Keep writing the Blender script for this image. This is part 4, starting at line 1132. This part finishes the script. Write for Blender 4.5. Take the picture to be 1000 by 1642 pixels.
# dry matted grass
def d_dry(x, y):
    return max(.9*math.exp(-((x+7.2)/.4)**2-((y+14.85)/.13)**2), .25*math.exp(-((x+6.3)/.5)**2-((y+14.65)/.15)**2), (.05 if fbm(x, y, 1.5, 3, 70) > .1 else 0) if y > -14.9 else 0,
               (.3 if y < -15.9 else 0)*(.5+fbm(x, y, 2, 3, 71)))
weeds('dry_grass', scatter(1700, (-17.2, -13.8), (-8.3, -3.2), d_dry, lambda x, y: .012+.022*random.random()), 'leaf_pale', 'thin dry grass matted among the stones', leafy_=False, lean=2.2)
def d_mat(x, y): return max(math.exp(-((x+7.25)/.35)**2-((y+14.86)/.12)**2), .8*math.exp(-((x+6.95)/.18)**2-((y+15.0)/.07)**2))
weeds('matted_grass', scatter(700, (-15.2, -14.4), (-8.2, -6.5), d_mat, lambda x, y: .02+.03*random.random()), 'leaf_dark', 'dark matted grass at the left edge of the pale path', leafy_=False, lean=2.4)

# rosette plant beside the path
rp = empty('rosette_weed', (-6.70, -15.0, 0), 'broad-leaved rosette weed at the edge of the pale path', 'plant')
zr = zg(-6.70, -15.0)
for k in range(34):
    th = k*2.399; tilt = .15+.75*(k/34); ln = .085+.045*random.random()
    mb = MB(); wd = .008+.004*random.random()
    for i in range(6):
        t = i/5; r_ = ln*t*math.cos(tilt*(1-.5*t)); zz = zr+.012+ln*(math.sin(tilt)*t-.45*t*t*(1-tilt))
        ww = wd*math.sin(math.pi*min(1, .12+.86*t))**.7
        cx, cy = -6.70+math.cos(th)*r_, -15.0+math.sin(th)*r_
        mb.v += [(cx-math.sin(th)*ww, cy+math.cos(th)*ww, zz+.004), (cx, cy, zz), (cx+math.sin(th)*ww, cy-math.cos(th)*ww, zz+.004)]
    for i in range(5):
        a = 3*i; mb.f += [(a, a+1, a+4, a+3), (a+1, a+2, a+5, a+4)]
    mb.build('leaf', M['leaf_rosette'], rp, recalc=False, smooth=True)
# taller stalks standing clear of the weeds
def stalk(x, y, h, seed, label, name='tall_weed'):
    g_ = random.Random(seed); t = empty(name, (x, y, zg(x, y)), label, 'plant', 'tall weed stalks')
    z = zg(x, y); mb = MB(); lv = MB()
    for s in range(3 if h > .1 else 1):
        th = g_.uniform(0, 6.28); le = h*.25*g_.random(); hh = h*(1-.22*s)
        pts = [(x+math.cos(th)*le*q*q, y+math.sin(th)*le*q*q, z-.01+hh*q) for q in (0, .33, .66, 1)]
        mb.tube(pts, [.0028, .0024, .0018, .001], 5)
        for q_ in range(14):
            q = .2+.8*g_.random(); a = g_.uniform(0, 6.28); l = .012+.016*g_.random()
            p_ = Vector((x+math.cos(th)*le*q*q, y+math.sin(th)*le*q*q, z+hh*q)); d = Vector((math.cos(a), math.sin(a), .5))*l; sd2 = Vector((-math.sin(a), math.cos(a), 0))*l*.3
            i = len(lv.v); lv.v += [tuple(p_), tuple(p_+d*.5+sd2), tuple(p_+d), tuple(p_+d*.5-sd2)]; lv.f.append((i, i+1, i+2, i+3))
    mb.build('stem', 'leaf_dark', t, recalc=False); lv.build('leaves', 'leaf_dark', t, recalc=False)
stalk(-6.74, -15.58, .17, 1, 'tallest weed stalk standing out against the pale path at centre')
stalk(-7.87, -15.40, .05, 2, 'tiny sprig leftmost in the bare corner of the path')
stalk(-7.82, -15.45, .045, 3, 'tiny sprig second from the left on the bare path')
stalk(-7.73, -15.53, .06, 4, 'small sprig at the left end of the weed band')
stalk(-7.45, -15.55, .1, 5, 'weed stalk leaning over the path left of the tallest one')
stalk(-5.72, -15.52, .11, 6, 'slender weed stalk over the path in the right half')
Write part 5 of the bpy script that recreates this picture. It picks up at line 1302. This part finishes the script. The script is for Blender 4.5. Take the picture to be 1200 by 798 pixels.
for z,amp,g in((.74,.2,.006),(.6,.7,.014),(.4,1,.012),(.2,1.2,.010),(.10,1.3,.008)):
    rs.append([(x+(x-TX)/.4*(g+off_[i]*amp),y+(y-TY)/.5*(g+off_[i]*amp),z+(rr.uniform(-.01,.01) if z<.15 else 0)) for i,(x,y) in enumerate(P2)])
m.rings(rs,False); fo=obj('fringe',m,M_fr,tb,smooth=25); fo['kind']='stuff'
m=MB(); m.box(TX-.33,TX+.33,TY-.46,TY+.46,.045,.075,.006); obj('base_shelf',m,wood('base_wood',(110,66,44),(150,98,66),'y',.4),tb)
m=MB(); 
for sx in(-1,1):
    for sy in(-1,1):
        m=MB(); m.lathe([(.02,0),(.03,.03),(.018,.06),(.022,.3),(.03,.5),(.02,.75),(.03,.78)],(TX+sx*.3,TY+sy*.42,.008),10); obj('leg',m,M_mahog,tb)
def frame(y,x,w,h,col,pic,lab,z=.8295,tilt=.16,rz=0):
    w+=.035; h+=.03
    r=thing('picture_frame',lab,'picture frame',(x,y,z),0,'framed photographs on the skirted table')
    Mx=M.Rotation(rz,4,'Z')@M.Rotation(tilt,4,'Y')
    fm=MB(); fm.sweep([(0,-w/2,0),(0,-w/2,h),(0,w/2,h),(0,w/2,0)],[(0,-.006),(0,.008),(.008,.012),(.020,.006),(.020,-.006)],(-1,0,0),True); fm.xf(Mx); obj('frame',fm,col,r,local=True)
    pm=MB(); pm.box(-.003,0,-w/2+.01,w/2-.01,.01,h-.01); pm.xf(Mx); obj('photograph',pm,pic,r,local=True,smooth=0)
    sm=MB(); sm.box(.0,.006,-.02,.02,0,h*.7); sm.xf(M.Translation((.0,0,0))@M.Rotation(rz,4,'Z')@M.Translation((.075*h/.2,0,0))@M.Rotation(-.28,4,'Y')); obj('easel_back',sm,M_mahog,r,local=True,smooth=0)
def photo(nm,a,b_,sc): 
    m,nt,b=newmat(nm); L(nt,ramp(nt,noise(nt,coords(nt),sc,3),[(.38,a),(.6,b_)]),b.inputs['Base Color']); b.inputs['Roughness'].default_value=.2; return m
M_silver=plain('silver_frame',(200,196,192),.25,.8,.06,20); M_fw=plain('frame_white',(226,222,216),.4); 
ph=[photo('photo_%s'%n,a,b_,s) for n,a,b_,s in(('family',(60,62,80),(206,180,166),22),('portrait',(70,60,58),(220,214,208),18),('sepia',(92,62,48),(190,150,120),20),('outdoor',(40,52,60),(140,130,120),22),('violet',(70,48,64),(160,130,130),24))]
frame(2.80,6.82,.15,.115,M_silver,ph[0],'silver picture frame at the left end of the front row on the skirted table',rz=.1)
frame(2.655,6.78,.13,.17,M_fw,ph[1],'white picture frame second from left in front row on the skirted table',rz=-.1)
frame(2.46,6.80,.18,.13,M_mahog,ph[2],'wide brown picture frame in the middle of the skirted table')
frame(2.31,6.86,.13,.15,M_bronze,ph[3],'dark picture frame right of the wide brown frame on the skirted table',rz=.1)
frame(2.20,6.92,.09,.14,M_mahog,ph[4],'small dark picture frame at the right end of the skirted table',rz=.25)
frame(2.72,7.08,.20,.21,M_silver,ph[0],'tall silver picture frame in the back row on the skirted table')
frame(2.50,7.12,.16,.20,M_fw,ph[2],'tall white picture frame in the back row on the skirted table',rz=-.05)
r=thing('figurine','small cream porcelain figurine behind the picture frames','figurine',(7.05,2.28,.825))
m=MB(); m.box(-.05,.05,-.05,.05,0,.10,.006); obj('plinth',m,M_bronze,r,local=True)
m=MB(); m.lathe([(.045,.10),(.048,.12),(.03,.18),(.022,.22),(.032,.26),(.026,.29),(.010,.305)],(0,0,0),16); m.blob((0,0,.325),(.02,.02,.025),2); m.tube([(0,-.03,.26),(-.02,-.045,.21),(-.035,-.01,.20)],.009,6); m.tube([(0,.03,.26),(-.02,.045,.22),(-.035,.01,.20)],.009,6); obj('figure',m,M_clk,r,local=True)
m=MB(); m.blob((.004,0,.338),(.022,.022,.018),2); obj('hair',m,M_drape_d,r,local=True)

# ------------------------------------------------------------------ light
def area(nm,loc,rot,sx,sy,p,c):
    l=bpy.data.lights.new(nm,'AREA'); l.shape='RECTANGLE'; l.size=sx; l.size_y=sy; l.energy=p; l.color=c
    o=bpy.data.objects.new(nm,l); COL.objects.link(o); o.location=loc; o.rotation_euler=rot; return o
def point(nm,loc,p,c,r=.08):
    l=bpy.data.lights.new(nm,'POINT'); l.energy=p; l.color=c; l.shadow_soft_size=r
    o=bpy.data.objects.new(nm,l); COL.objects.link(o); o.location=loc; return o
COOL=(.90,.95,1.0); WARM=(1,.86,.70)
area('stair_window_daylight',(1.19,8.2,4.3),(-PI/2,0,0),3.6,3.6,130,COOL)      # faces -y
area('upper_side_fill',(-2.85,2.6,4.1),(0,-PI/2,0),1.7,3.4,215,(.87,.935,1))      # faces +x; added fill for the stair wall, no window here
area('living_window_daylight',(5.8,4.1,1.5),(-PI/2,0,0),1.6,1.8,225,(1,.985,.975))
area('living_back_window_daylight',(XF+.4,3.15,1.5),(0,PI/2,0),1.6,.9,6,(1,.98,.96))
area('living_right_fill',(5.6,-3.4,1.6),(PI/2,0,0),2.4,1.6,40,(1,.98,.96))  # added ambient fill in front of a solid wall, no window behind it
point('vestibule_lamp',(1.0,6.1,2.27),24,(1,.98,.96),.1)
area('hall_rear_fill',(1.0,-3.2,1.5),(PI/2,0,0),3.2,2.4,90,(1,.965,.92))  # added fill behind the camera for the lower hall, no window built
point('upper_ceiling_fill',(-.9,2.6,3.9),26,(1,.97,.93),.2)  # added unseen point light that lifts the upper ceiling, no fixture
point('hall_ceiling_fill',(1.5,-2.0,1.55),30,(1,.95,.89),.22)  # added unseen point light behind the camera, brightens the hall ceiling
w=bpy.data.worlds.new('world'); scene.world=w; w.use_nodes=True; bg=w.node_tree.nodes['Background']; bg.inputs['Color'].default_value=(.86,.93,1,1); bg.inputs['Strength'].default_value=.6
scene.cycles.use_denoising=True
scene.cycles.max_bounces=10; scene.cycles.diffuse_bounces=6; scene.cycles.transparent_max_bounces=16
- - - - -
▸ **What the task requires**: Reproduce each line of the entries in which the word "pixels" is found.

▸ **Correct result**:
Keep writing the Blender script for this image. This is part 4, starting at line 1132. This part finishes the script. Write for Blender 4.5. Take the picture to be 1000 by 1642 pixels.
Write part 5 of the bpy script that recreates this picture. It picks up at line 1302. This part finishes the script. The script is for Blender 4.5. Take the picture to be 1200 by 798 pixels.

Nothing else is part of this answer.